In the material below, the lines containing the word "pixels" are required; copy each of them.

☆ ☆ ☆

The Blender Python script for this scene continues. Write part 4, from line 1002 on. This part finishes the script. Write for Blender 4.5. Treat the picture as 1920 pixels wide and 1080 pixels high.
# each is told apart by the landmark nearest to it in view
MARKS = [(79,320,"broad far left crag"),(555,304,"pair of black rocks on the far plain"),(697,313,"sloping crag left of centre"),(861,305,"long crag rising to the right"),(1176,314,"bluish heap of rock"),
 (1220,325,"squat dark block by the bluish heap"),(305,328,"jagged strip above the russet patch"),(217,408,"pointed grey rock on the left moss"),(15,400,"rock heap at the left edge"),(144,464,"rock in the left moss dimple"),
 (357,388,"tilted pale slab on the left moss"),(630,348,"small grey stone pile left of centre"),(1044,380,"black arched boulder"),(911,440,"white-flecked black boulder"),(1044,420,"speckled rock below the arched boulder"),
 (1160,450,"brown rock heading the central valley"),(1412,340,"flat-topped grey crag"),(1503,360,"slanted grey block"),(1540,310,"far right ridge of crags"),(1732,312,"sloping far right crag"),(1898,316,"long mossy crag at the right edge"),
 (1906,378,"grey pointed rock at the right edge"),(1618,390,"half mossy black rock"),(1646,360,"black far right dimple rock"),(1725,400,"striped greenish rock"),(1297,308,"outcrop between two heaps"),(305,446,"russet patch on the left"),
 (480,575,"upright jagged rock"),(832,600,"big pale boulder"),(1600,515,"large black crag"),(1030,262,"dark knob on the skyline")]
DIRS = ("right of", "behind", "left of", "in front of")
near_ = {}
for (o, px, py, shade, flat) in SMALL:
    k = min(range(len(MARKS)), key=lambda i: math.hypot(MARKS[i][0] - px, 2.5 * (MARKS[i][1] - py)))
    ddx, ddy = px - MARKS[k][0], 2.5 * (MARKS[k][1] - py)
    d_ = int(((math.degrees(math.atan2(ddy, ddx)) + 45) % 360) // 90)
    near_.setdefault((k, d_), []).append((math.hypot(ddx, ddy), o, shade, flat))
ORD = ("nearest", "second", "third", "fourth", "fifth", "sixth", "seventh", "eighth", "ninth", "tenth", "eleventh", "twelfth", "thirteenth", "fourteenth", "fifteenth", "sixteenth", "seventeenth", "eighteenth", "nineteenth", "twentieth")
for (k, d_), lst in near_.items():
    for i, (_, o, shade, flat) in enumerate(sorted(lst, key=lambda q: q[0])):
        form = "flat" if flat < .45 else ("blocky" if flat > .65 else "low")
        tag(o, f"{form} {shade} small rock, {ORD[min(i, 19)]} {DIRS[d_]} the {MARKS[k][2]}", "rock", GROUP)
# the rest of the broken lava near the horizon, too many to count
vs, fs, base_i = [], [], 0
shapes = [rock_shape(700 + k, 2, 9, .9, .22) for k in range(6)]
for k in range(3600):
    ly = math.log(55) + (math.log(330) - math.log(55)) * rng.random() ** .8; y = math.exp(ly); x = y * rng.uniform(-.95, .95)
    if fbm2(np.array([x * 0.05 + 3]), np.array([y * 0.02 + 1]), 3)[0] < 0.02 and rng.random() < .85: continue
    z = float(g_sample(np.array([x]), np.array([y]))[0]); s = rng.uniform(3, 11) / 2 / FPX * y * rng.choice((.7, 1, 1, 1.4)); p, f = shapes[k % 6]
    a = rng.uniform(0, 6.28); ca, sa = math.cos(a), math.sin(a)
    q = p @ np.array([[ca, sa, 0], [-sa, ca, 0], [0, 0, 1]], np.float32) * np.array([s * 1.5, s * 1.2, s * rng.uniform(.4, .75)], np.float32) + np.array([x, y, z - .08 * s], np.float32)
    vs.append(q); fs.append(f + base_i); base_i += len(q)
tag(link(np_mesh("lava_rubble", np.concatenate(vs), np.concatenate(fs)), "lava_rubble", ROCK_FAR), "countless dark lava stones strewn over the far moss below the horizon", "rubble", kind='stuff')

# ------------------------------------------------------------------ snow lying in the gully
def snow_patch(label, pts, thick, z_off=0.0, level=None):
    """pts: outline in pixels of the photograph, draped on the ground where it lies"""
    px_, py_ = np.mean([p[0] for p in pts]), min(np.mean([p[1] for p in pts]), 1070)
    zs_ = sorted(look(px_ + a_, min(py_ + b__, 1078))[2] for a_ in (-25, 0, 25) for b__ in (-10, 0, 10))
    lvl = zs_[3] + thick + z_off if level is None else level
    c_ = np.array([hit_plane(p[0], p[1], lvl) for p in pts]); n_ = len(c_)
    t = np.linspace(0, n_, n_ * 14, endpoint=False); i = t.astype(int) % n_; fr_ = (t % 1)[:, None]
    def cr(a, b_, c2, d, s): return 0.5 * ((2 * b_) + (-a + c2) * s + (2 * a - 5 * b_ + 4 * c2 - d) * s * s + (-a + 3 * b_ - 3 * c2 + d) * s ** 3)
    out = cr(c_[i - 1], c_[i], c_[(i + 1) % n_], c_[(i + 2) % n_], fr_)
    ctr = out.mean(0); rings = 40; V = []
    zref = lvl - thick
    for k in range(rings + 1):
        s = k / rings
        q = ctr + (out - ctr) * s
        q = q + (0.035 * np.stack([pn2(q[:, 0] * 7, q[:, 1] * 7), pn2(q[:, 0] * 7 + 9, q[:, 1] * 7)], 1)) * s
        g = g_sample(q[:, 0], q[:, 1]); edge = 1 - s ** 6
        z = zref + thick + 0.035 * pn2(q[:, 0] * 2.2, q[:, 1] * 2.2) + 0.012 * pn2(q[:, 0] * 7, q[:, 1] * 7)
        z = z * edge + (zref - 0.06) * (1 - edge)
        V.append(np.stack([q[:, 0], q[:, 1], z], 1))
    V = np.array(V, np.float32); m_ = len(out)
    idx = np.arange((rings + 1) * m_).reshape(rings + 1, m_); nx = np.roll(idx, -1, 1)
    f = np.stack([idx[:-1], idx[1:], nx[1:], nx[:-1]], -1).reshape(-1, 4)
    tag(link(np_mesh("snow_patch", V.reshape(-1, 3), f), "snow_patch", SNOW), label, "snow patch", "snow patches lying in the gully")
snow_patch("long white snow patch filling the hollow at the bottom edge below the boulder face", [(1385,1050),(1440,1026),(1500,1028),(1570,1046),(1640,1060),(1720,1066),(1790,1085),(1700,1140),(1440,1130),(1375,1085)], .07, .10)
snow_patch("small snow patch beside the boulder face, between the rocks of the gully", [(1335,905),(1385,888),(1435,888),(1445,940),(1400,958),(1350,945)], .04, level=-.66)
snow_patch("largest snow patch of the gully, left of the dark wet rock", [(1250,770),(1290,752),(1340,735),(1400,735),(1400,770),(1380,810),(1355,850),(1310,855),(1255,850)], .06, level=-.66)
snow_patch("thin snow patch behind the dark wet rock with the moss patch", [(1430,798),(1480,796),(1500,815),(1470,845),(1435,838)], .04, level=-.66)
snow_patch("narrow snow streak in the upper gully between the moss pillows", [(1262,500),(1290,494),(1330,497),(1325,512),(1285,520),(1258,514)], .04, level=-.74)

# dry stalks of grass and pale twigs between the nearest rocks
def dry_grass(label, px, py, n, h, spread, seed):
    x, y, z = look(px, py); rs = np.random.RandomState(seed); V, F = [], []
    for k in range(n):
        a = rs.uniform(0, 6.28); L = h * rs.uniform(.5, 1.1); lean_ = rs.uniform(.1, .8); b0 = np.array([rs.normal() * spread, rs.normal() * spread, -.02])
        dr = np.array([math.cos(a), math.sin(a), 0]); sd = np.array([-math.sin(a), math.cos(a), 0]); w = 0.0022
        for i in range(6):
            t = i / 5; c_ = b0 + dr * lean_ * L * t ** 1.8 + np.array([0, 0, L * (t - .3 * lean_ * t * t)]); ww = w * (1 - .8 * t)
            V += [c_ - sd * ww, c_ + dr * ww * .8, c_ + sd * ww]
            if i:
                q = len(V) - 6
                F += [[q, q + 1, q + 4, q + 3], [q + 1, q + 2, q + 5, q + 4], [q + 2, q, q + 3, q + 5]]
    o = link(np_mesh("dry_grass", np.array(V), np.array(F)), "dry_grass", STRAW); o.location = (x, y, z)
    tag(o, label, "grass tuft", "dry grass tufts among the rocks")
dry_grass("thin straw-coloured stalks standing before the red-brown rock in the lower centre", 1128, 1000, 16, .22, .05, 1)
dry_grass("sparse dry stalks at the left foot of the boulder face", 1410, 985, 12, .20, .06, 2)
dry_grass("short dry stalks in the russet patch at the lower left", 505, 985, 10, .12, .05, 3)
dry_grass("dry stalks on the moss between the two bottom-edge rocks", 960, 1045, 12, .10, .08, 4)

☆ ☆ ☆

**The answer**
The Blender Python script for this scene continues. Write part 4, from line 1002 on. This part finishes the script. Write for Blender 4.5. Treat the picture as 1920 pixels wide and 1080 pixels high.
    """pts: outline in pixels of the photograph, draped on the ground where it lies"""